Herr Präsident! Meine Damen und Herren! Der Nitrofenskandal ist ein äußeres Zeichen für Schwächen und Lücken im Verbraucherschutz.

(Martin Brick, CDU: Warum Hannelore und nicht Ute Schildt? War die nicht bei FUGEMA beschäftigt? – Heiterkeit bei Harry Glawe, CDU)

Sicherlich werden wir bei solchen Angelegenheiten oder bei solchen Gelegenheiten immer abzuwägen haben, ob die Ursachen in Einzelfehlleistungen oder im System zu suchen sind. Dazu müssen wir den verwaltungsmäßigen Aufbau des Verbraucherschutzsystems einer genaueren Betrachtung unterziehen.

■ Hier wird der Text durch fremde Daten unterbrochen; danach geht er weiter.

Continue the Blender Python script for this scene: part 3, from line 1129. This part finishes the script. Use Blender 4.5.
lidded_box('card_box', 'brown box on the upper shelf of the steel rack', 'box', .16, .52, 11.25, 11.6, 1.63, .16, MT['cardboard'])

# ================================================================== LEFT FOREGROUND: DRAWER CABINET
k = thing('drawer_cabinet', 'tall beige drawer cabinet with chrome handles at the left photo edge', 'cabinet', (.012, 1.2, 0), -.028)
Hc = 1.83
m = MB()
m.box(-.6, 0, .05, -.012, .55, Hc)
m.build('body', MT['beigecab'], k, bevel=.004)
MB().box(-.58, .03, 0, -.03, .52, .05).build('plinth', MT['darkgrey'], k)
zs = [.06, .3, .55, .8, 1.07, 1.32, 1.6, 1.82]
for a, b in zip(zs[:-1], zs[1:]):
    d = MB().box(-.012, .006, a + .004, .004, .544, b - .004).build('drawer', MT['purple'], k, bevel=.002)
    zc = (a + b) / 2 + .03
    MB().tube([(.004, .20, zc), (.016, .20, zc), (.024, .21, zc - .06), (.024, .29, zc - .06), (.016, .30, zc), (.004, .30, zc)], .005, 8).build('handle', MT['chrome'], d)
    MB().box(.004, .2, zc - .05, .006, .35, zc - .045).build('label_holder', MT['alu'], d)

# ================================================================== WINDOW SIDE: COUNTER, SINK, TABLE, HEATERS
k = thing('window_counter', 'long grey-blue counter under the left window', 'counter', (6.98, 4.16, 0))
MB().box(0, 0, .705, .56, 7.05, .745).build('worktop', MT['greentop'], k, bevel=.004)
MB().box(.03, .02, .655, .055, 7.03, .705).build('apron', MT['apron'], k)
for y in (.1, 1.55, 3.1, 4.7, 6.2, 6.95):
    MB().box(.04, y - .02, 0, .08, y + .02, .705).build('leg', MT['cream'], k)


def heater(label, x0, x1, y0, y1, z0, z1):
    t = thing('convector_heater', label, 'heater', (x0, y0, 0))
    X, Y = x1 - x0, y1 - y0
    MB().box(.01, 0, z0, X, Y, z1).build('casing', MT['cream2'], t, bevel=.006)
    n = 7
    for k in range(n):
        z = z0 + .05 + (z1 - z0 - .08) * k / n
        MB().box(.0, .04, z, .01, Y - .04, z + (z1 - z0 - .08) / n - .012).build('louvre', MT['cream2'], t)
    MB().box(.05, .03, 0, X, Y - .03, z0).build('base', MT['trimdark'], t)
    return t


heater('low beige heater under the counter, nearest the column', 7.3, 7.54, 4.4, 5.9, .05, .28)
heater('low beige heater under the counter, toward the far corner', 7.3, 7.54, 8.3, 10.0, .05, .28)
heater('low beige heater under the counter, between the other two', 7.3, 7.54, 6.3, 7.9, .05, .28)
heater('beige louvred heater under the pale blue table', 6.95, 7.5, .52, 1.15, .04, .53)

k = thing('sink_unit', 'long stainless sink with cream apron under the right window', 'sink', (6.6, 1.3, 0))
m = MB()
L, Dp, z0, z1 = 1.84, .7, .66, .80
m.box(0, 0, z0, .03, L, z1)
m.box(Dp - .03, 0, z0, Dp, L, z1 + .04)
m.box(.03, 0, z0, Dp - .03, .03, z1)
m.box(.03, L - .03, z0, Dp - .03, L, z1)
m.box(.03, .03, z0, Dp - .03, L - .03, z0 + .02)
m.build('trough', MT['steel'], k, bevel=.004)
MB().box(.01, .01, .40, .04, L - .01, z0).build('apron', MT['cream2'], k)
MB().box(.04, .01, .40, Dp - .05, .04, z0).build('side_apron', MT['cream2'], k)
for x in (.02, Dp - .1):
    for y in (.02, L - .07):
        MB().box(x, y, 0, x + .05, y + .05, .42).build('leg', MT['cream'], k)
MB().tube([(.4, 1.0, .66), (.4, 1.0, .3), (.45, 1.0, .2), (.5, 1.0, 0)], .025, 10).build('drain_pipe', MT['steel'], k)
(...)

In meinem ersten Redebeitrag möchte ich deshalb auf Strukturen und Schwerpunkte im Verbraucherschutz auf EU-Ebene eingehen, denn wir leben hier nicht im luftleeren Raum. Bei meinem Besuch in Brüssel im September letzten Jahres anlässlich einer Tagung der deutschen verbraucherpolitischen Sprecherin der SPD-Fraktion wurden drei Arbeitsbereiche besonders diskutiert. Es ging erstens um die Lebensmittelsicherheit, zweitens um genetisch

veränderte Materialien und drittens um den elektronischen Geschäftsverkehr. Und damit sehen Sie eigentlich schon, Verbraucherschutz ist mehr als Nitrofenskandal.